● **GOAL**: Your task is to reproduce the material exactly.

● **DATA SHOWN**:
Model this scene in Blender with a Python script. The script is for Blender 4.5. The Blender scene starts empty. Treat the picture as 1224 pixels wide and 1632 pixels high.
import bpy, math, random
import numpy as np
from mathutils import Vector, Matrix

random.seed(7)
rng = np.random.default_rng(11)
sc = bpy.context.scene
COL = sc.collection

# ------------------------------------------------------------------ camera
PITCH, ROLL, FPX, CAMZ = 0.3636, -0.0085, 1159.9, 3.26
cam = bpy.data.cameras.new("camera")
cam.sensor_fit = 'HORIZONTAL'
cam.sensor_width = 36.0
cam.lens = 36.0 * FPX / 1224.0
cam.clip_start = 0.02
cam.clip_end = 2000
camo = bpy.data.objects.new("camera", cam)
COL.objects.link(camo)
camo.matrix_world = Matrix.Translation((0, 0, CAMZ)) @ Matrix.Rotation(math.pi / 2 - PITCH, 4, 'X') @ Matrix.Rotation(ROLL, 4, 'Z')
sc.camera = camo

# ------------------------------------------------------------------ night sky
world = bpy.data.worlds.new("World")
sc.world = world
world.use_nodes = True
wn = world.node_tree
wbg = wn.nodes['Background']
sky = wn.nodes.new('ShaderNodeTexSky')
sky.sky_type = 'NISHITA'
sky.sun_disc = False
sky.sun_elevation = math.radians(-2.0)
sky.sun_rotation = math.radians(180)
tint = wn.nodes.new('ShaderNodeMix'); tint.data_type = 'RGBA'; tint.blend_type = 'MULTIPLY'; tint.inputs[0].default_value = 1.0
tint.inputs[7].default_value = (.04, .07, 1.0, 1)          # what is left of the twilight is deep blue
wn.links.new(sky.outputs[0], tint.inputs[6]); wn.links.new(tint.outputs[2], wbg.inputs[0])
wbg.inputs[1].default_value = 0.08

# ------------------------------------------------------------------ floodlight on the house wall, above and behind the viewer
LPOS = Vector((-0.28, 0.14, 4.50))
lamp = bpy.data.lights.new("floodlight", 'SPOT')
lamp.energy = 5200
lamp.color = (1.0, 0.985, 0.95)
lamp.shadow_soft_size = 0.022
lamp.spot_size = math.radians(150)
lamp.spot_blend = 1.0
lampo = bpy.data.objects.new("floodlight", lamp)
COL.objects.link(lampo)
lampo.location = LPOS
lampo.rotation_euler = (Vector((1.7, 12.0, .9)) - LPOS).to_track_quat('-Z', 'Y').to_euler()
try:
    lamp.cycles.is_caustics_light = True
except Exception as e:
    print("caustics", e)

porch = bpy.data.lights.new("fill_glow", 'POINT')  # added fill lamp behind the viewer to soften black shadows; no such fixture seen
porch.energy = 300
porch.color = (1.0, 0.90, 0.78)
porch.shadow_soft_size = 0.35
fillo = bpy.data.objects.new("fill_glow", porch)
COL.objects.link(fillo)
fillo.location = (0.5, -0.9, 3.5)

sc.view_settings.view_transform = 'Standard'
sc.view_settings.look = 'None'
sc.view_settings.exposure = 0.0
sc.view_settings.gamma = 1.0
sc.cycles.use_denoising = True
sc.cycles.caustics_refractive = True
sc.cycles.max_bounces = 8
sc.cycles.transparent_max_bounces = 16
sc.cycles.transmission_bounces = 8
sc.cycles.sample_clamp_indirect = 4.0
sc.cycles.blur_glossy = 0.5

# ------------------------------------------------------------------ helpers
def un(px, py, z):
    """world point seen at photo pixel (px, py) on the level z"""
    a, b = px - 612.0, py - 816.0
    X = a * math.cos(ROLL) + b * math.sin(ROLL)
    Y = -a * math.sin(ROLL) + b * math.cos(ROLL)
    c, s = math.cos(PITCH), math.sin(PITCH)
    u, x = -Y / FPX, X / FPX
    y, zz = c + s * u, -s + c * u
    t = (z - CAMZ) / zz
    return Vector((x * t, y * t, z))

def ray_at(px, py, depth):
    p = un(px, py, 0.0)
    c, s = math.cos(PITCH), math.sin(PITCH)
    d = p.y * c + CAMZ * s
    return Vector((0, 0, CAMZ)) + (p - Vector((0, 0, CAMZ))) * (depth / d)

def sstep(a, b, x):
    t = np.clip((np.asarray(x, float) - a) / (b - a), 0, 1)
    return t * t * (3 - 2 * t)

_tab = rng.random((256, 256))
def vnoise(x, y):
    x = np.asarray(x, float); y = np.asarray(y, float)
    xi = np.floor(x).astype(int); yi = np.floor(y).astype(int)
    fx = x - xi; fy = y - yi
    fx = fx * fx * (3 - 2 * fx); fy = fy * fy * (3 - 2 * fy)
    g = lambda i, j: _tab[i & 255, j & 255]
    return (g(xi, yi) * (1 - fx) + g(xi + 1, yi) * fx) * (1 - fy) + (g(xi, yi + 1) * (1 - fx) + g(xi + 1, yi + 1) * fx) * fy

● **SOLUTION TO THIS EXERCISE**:
Model this scene in Blender with a Python script. The script is for Blender 4.5. The Blender scene starts empty. Treat the picture as 1224 pixels wide and 1632 pixels high.
import bpy, math, random
import numpy as np
from mathutils import Vector, Matrix

random.seed(7)
rng = np.random.default_rng(11)
sc = bpy.context.scene
COL = sc.collection

# ------------------------------------------------------------------ camera
PITCH, ROLL, FPX, CAMZ = 0.3636, -0.0085, 1159.9, 3.26
cam = bpy.data.cameras.new("camera")
cam.sensor_fit = 'HORIZONTAL'
cam.sensor_width = 36.0
cam.lens = 36.0 * FPX / 1224.0
cam.clip_start = 0.02
cam.clip_end = 2000
camo = bpy.data.objects.new("camera", cam)
COL.objects.link(camo)
camo.matrix_world = Matrix.Translation((0, 0, CAMZ)) @ Matrix.Rotation(math.pi / 2 - PITCH, 4, 'X') @ Matrix.Rotation(ROLL, 4, 'Z')
sc.camera = camo

# ------------------------------------------------------------------ night sky
world = bpy.data.worlds.new("World")
sc.world = world
world.use_nodes = True
wn = world.node_tree
wbg = wn.nodes['Background']
sky = wn.nodes.new('ShaderNodeTexSky')
sky.sky_type = 'NISHITA'
sky.sun_disc = False
sky.sun_elevation = math.radians(-2.0)
sky.sun_rotation = math.radians(180)
tint = wn.nodes.new('ShaderNodeMix'); tint.data_type = 'RGBA'; tint.blend_type = 'MULTIPLY'; tint.inputs[0].default_value = 1.0
tint.inputs[7].default_value = (.04, .07, 1.0, 1)          # what is left of the twilight is deep blue
wn.links.new(sky.outputs[0], tint.inputs[6]); wn.links.new(tint.outputs[2], wbg.inputs[0])
wbg.inputs[1].default_value = 0.08

# ------------------------------------------------------------------ floodlight on the house wall, above and behind the viewer
LPOS = Vector((-0.28, 0.14, 4.50))
lamp = bpy.data.lights.new("floodlight", 'SPOT')
lamp.energy = 5200
lamp.color = (1.0, 0.985, 0.95)
lamp.shadow_soft_size = 0.022
lamp.spot_size = math.radians(150)
lamp.spot_blend = 1.0
lampo = bpy.data.objects.new("floodlight", lamp)
COL.objects.link(lampo)
lampo.location = LPOS
lampo.rotation_euler = (Vector((1.7, 12.0, .9)) - LPOS).to_track_quat('-Z', 'Y').to_euler()
try:
    lamp.cycles.is_caustics_light = True
except Exception as e:
    print("caustics", e)

porch = bpy.data.lights.new("fill_glow", 'POINT')  # added fill lamp behind the viewer to soften black shadows; no such fixture seen
porch.energy = 300
porch.color = (1.0, 0.90, 0.78)
porch.shadow_soft_size = 0.35
fillo = bpy.data.objects.new("fill_glow", porch)
COL.objects.link(fillo)
fillo.location = (0.5, -0.9, 3.5)

sc.view_settings.view_transform = 'Standard'
sc.view_settings.look = 'None'
sc.view_settings.exposure = 0.0
sc.view_settings.gamma = 1.0
sc.cycles.use_denoising = True
sc.cycles.caustics_refractive = True
sc.cycles.max_bounces = 8
sc.cycles.transparent_max_bounces = 16
sc.cycles.transmission_bounces = 8
sc.cycles.sample_clamp_indirect = 4.0
sc.cycles.blur_glossy = 0.5

# ------------------------------------------------------------------ helpers
def un(px, py, z):
    """world point seen at photo pixel (px, py) on the level z"""
    a, b = px - 612.0, py - 816.0
    X = a * math.cos(ROLL) + b * math.sin(ROLL)
    Y = -a * math.sin(ROLL) + b * math.cos(ROLL)
    c, s = math.cos(PITCH), math.sin(PITCH)
    u, x = -Y / FPX, X / FPX
    y, zz = c + s * u, -s + c * u
    t = (z - CAMZ) / zz
    return Vector((x * t, y * t, z))

def ray_at(px, py, depth):
    p = un(px, py, 0.0)
    c, s = math.cos(PITCH), math.sin(PITCH)
    d = p.y * c + CAMZ * s
    return Vector((0, 0, CAMZ)) + (p - Vector((0, 0, CAMZ))) * (depth / d)

def sstep(a, b, x):
    t = np.clip((np.asarray(x, float) - a) / (b - a), 0, 1)
    return t * t * (3 - 2 * t)

_tab = rng.random((256, 256))
def vnoise(x, y):
    x = np.asarray(x, float); y = np.asarray(y, float)
    xi = np.floor(x).astype(int); yi = np.floor(y).astype(int)
    fx = x - xi; fy = y - yi
    fx = fx * fx * (3 - 2 * fx); fy = fy * fy * (3 - 2 * fy)
    g = lambda i, j: _tab[i & 255, j & 255]
    return (g(xi, yi) * (1 - fx) + g(xi + 1, yi) * fx) * (1 - fy) + (g(xi, yi + 1) * (1 - fx) + g(xi + 1, yi + 1) * fx) * fy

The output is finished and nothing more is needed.